If misgivings about the competition being held in Qatar are morally or ethically based then that is an entirely different discussion and one that needs to be put on the back burner considering who is next to host the tournament. With focus on the international game being, up to this point, centred on 2022 it would appear that many have forgotten about 2018s hosts Russia. This is a country currently in a state of conflict, whose economics are far from stable and whose relationship with the west is at its lowest since the ‘Cold War’. Again many hold moral objections to Russia being selected as hosts. There is even a remote possibility of the tournament being boycotted by certain countries after calls to do so were heard from current Ukrainian president Petro Poroshenko. Russian football is never too far away from controversy and Torpedo Moscow have just been ordered to play two games behind closed doors for racial abuse directed at Brazilian striker Hulk. This is just one incident in a long line of problems caused by racist chanting in Russian stadiums with neighbours CSKA Moscow’s conduct being called into question in 2013 when Yaya Toure suffered similar abuse in a Champions League tie. All of this will be worrying to many countries trying to qualify for 2018, none more so than the African nations.   

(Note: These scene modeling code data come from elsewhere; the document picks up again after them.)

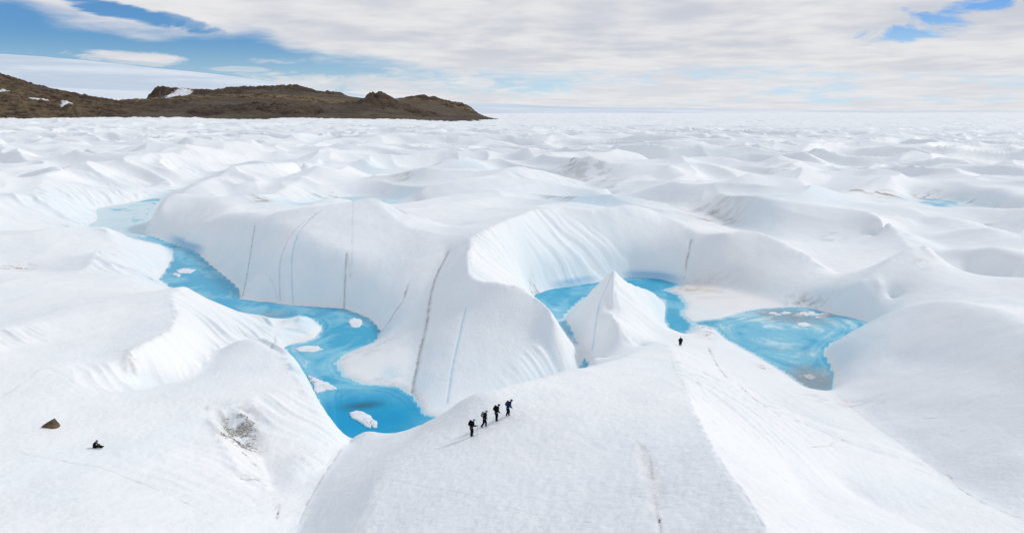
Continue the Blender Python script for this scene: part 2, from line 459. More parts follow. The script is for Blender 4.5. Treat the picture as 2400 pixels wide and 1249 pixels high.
DZL, DZA = np.gradient(blur(Z0, 1.2), ST)
def sample(G, a, l):
    """bicubic-ish lookup of a log-polar sheet"""
    c = np.clip((a - AZ0) / ST, 1, NA - 3); r = np.clip((l - LR0) / ST, 1, NL - 3)
    ci = c.astype(int); ri = r.astype(int); fc = c - ci; fr = r - ri
    def wts(t): return (-.5*t + t*t - .5*t**3, 1 - 2.5*t*t + 1.5*t**3, .5*t + 2*t*t - 1.5*t**3, -.5*t*t + .5*t**3)
    wc = wts(fc); wr = wts(fr); o = 0
    for i in range(4):
        row = 0
        for j in range(4): row = row + wc[j] * G[ri + i - 1, ci + j - 1]
        o = o + wr[i] * row
    return o

def blob(x, y, u, v, ru, rv, z=0., pw=2.):
    """soft patch on the ground around the place seen at (u, v)"""
    cx_, cy_, _ = px2w(u, v, z); x1, y1, _ = px2w(u + ru, v, z); x2, y2, _ = px2w(u, v - rv, z)
    a0, l0 = to_lp(cx_, cy_); a1, _l = to_lp(x1, y1); _a, l2 = to_lp(x2, y2)
    a, l = to_lp(x, y)
    q = ((a - a0) / (a1 - a0)) ** 2 + ((l - l0) / (l2 - l0)) ** 2
    return np.exp(-q ** (pw / 2))

def hummock(x, y):
    """wind and melt carved mounds with crisp crests"""
    wx = 34 * fbm(x / 190, y / 190, 11, 3); wy = 34 * fbm(x / 190, y / 190, 17, 3)
    X = x + wx; Y = y + wy
    c, s = math.cos(R(-20)), math.sin(R(-20))
    xr = X * c + Y * s; yr = -X * s + Y * c
    a = 1 - np.abs(gnoise(xr / 128, yr / 82, 3)) * 2.0
    b = 1 - np.abs(gnoise(xr / 60, yr / 46, 4)) * 2.0
    m = smooth01(gnoise(x / 300, y / 300, 5), -.6, .5)
    h = np.clip(a, 0, 1) ** 1.1 * 20 * (.35 + .65 * m) + np.clip(b, 0, 1) ** 1.1 * 7.0 * (1.2 - .8 * m)
    return h + 4 * gnoise(x / 400, y / 400, 6)

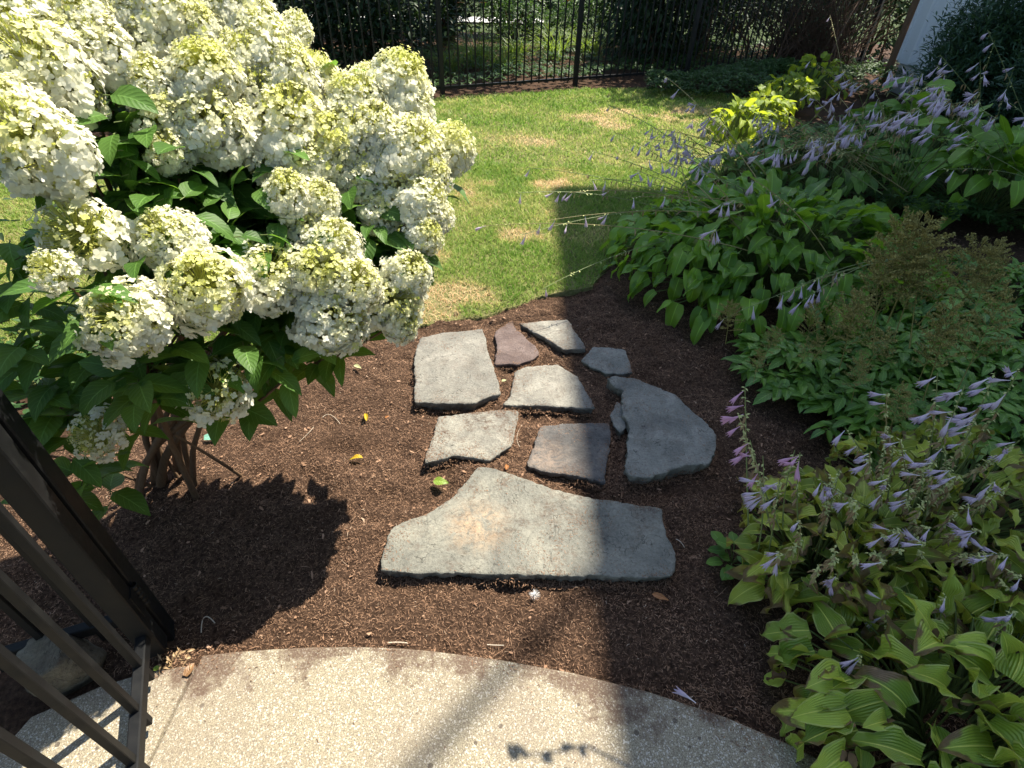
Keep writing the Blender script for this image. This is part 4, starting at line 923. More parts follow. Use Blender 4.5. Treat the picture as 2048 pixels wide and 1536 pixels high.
# astilbes: dark cut leaves and dead brown plumes
def plume_mesh(seed):
    r_ = np.random.default_rng(seed); g = Geo()
    tubes(g, bez((0, 0, -0.45), (.01, 0, 0), (.02, 0, 1), 8), np.linspace(.012, .004, 8), 4, rnd=.7)
    tips = []
    for i in range(26):
        z = .02 + .9 * (i / 26) ** .9; a = i * 2.4 + r_.normal(0, .3); L = .42 * (1 - z) ** .75 + .05; L *= r_.uniform(.75, 1.2)
        o = np.array([.02 * z, 0, z]); d = np.array([math.cos(a), math.sin(a), .75])
        c = bez(o, o + d * L * .6, o + d * L + np.array([0, 0, -.10 * L]), 8)
        tubes(g, c, np.linspace(.005, .002, 8), 3, rnd=.6)
        for t in range(2, 8):
            p = c[t]
            for s_ in (-1, 1):
                side = np.array([-math.sin(a) * s_, math.cos(a) * s_, .3]); l2 = .30 * L * (1 - t / 9.5)
                q = p + side * l2; tubes(g, np.stack([p, q])[None], .0025, 3, rnd=.6)
                for k in range(5): tips.append(p + (q - p) * (k + 1) / 5 + r_.normal(0, .008, 3))
    tips = np.array(tips); n = len(tips)
    dd = unit(r_.normal(0, 1, (n, 3))); e = unit(np.cross(dd, r_.normal(0, 1, (n, 3)))); s_ = r_.uniform(.009, .020, n)[:, None]
    V = np.stack([tips - dd * s_, tips + e * s_ * .6, tips + dd * s_, tips - e * s_ * .6], 1)
    g.add(V, q=np.arange(n)[:, None] * 4 + np.array([0, 1, 2, 3]), rnd=np.repeat(r_.random(n), 4))
    return g.mesh('plume_mesh', M['plume'])
PLUMES = [plume_mesh(300 + i) for i in range(4)]
def astilbe(label, c, Rr, H, n, plumes, seed):
    r_ = np.random.default_rng(seed); root = thing('astilbe', label, 'astilbe', (c[0], c[1], 0), 'astilbes in the shaded bed')
    c = np.array([c[0], c[1], 0.]); g = Geo()
    rr = np.sqrt(r_.random(n)); az = r_.uniform(0, 6.28, n)
    tip = c + np.stack([rr * Rr * np.cos(az), rr * Rr * np.sin(az), H * (1 - .55 * rr ** 2) * r_.uniform(.7, 1.05, n)], -1)
    k0 = c + np.stack([.05 * np.cos(az), .05 * np.sin(az), 0 * az], -1)
    tubes(g, bez(k0, k0 * .5 + tip * .5 + [0, 0, .08], tip, 6), np.linspace(.0022, .0012, 6), 3, m=1)
    B, A, E, L = [], [], [], []
    for i in range(n):
        for k, (da, ll, back) in enumerate(((0, 1.0, 0), (1.0, .8, .02), (-1.0, .8, .02), (1.3, .7, .055), (-1.3, .7, .055))):
            d = np.array([math.cos(az[i]), math.sin(az[i]), .2])
            B.append(tip[i] - d * back); A.append(az[i] + da + r_.normal(0, .15)); E.append(r_.normal(.12, .28)); L.append(.082 * ll * r_.uniform(.7, 1.3))
    L = np.array(L)
    leaves(g, np.array(B), np.array(A), np.array(E), L, L * .54, r_.uniform(.3, 1.0, len(L)), fold=.28, wave=.015, roll=r_.normal(0, .25, len(L)), kind='ovate', nt_=10, ns=5, serr=.09)
    g.build('foliage', [M['astl'], M['twig']], root)
    for px, py, hh, size in plumes:          # px,py = tip of the plume
        t = P(px, py, hh); ln = size * 1.22; b = t - np.array([r_.normal(0, .04), .02, ln])
        wv = ln * r_.uniform(.7, .95)
        link_mesh('plume', PLUMES[r_.integers(0, 4)], root, Matrix.Translation(Vector(tuple(b - rootloc(root)))) @ Matrix.Rotation(r_.normal(0, .18), 4, 'X') @ Matrix.Rotation(r_.uniform(-.3, .2), 4, 'Y') @ Matrix.Rotation(r_.uniform(0, 6), 4, 'Z') @ Matrix.Diagonal((wv, wv, ln, 1)))
astilbe('low astilbe with cut leaves reaching the mulch beside the thick stone', (1.30, 1.98), .27, .20, 90, [(1480, 590, .42, .14), (1545, 640, .36, .12), (1620, 655, .38, .12), (1560, 690, .36, .10)], 1)
astilbe('astilbe with a small feathery plume just above the pink tinted bells', (1.50, 1.66), .30, .20, 110, [(1780, 760, .46, .16), (1730, 700, .42, .14)], 2)
astilbe('astilbe with spreading olive plumes in the centre of its group', (1.76, 2.05), .32, .24, 120, [(1690, 560, .58, .22), (1730, 590, .54, .2), (1640, 600, .48, .15), (1780, 640, .48, .16)], 3)
astilbe('astilbe carrying the tallest cloud of brown plumes in front of the dark hosta', (2.15, 2.35), .32, .28, 110, [(1860, 395, .84, .34), (1905, 400, .84, .32), (1825, 425, .78, .30), (1940, 440, .78, .28), (1880, 470, .72, .26), (1845, 500, .68, .26), (1920, 500, .68, .24)], 4)
astilbe('astilbe at the right edge of the picture with rusty plumes', (2.15, 1.95), .32, .26, 110, [(1990, 590, .66, .26), (2030, 570, .68, .28), (2045, 480, .78, .22), (1990, 470, .78, .2), (1950, 620, .58, .2)], 5)
astilbe('astilbe leaves without plumes behind the lavender flower stalks', (1.88, 1.62), .34, .22, 130, [], 6)

astilbe('astilbe leaves filling the right edge below the dark hosta', (2.72, 2.72), .42, .24, 150, [], 7)
# small round-leaved plant by the path
p = P(1462, 1130); root = thing('bergenia', 'small round leaved plant alone on the mulch beside the lime hosta', 'plant', (p[0], p[1], 0))
g = Geo(); n = 16; az = hs.uniform(0, 6.28, n); rr = hs.uniform(.02, .085, n)
b = np.array([p[0], p[1], 0]) + np.stack([rr * np.cos(az), rr * np.sin(az), hs.uniform(.03, .10, n)], -1); k0 = np.array([[p[0], p[1], 0]] * n)
tubes(g, bez(k0, k0 * .4 + b * .6 + [0, 0, .02], b, 6), .0016, 4, m=1)
leaves(g, b, az + hs.normal(0, .3, n), hs.uniform(-.1, .5, n), hs.uniform(.035, .055, n), hs.uniform(.032, .048, n), .4, fold=.2, wave=.03, kind='round', nt_=7, ns=7)
g.build('foliage', [M['hosta_blue'], M['twig']], root)

# ------------------------------------------------------------------ fallen leaves and scraps
def fallen(name, label, cat, px, py, L, Wd, mat, az=0., el=.15, bend=.4, fold=.3, kind='ovate', h=0.02, wave=.03, roll=.2):
    p = P(px, py, h); p[2] = max(h, float(mulch_z(p[0], p[1])) + .012) if h < .04 else h
    g = Geo(); leaves(g, [p], az, el, L, Wd, bend, fold=fold, wave=wave, roll=roll, kind=kind, nt_=9, ns=7, rnd=[.5])
    return tag(g.build(name, mat, origin=p), label, cat)
fl = lambda nm, c, tr=.3: leafmat(nm, tuple(x * .8 for x in c), tuple(x * 1.1 for x in c), 'pinnate', 6, transl=tr)
ML = dict(y=fl('fallen_yellow', (.62, .40, .03)), g=fl('fallen_green', (.20, .30, .04)), p=fl('fallen_pale', (.50, .52, .26)), t=fl('fallen_teal', (.16, .36, .27), .1), o=fl('fallen_orange', (.40, .17, .06)), b=fl('fallen_brown', (.22, .12, .055), .1), tan=fl('fallen_tan', (.36, .25, .14), .1))
fallen('fallen_leaf', 'folded yellow leaf lying on sunny mulch, closer to the big stone', 'leaf', 726, 916, .052, .032, ML['y'], 3.3, .3, .8, .7)
fallen('fallen_leaf', 'curled yellow leaf on the mulch left of the mottled stone', 'leaf', 733, 842, .046, .030, ML['y'], 1.9, .5, .9, .9)
fallen('fallen_leaf', 'green leaf lying beside the tip of the largest flagstone', 'leaf', 866, 962, .060, .038, ML['g'], -.1, .2, .5, .15)
fallen('fallen_leaf', 'pale green leaf on the mulch between hydrangea and tall grey stone', 'leaf', 708, 730, .045, .022, ML['p'], -.5, .1, .3, .3)
fallen('fallen_leaf', 'blue green lobed leaf in the shadow of the hydrangea', 'leaf', 408, 876, .060, .036, ML['t'], .3, .15, .3, .15, 'round')
fallen('fallen_leaf', 'curled orange leaf between the mottled stone and the dark square stone', 'leaf', 1012, 944, .036, .020, ML['o'], 1.4, .5, 1.6, .6)
fallen('fallen_leaf', 'rust brown leaf in the shade in front of the largest stone', 'leaf', 1304, 1188, .052, .022, ML['o'], -.35, .1, .3, .4)
fallen('fallen_leaf', 'brown oval leaf lying where the concrete slabs meet', 'leaf', 370, 1352, .034, .020, ML['b'], 1.3, .3, .5, .2, 'round', .046)
fallen('fallen_leaf', 'tiny bright green leaf by the foot of the gate', 'leaf', 306, 1338, .022, .014, ML['g'], .2, .2, .3, .2, 'ovate', .046)
fallen('fallen_leaf', 'small red brown leaf on the mulch between the two yellow ones and the stones', 'leaf', 770, 836, .020, .012, ML['o'], .6, .4, .6, .4)
fallen('fallen_leaf', 'bleached scrap of leaf on bare mulch just left of the tan half moon stone', 'leaf', 1003, 762, .024, .016, ML['p'], .3, .2, .3, .2)
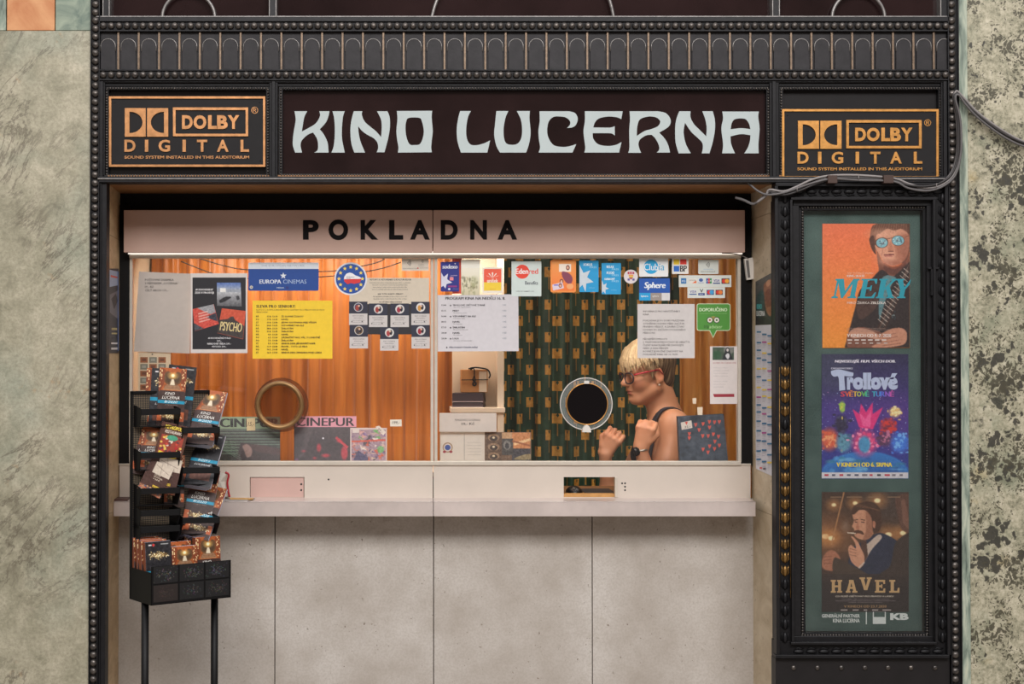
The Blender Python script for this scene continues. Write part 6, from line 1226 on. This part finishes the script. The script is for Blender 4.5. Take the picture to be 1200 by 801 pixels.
def green_mat():
    m, nt, b = nodes('green_patterned_curtain'); N = NT(nt)
    uv = N.n('ShaderNodeUVMap', uv_map='UVMap').outputs[0]; s = N.n('ShaderNodeSeparateXYZ', Vector=uv); U, V = s.outputs['X'], s.outputs['Y']
    PU, PV = 0.125, 0.150
    def motif(du, dv, W_, H_):
        fu = N.math('SUBTRACT', N.math('FRACT', N.math('ADD', N.math('DIVIDE', U, PU), du)), 0.5); fv = N.math('SUBTRACT', N.math('FRACT', N.math('ADD', N.math('DIVIDE', V, PV), dv)), 0.5)
        au = N.math('ABSOLUTE', fu)
        sq = N.math('MULTIPLY', N.math('LESS_THAN', au, W_/PU/2), N.math('LESS_THAN', N.math('ABSOLUTE', N.math('SUBTRACT', fv, 0.2)), H_/PV/2))
        notch = N.math('LESS_THAN', N.math('ADD', N.math('ABSOLUTE', N.math('SUBTRACT', fu, 0.01)), N.math('MULTIPLY', N.math('ABSOLUTE', N.math('SUBTRACT', fv, 0.3)), 0.8)), 0.055)
        sq = N.math('MULTIPLY', sq, N.math('SUBTRACT', 1.0, notch))
        stem = N.math('MULTIPLY', N.math('LESS_THAN', au, 0.022), N.math('MULTIPLY', N.math('LESS_THAN', fv, 0.2), N.math('GREATER_THAN', fv, -0.34)))
        return sq, stem
    a1, b1 = motif(0.1, 0.0, 0.046, 0.046); a2, b2 = motif(0.6, 0.5, 0.042, 0.046)
    sq = N.math('MAXIMUM', a1, a2); stem = N.math('MAXIMUM', b1, b2)
    leaf = N.ramp(N.noise(N.mapv(uv, (1, 0.6, 1)), 48, 4, 0.7), [(0.60, 0.0), (0.68, 0.5)])
    base = N.ramp(N.noise(uv, 9, 3), [(0.3, C(36,60,48)), (0.7, C(60,92,70))]); base = N.mix(leaf, base, C(94,96,66))
    base = N.mix(N.math('MULTIPLY', stem, 0.85), base, C(196,146,70)); base = N.mix(sq, base, N.ramp(N.noise(uv, 60, 2), [(0.3, C(214,150,62)), (0.7, C(238,180,90))]))
    N.put(b.inputs['Base Color'], base); b.inputs['Roughness'].default_value = 0.6; return m
cloth('curtain', 178, 545, 288, 560, 0.80, 0.016, 15, orange_mat(), 'plain orange satin curtain filling the back of the left pane', 3)
cloth('curtain', 470, 806, 286, 600, 1.62, 0.035, 11.5, green_mat(), 'dark green curtain printed with gold squares on stems, behind the ticket seller', 8)
cloth('curtain', 796, 905, 284, 600, 1.52, 0.020, 4, veneer_mat(), 'golden brown curtain at the right edge of the right pane', 12)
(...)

Whilst the England team, along with everyone else, are yet to qualify for the tournament in 2018 there are travel issues to consider. Here are some of the key issues highlighted by www.gov.uk:

To enter Russia you’ll need a visa before travel. During periods of high demand, you should apply for your visa well in advance. From 10 December 2014 Russian diplomatic missions and the visa application centres in London and Edinburgh will collect scanned fingerprints from visa applicants above the age of 12.

Overstaying your visa without authorisation from the Federal Migration Authorities can result in a delay to your departure from Russia, fines, court hearings and possible deportation and a ban from re-entry. If you’re staying for more than 7 working days you must register with the local branch of the Federal Migration Service.

All foreign nationals entering Russia must sign a migration card, which is produced electronically at passport control in the major airports. You should keep the other part with your passport; you will need it when you leave Russia and if you are stopped by the police for an ID check during your stay. There are many hotels and hostels that will not check in guests if they don’t have the stamped white immigration card with them. If you lose the second part of the card you will be fined.

So getting in and out of Russia is no simple task. Forget Qatar 2022, Russia 2018 is just three years away and provides more than enough food for thought for those thinking of going and television viewers alike.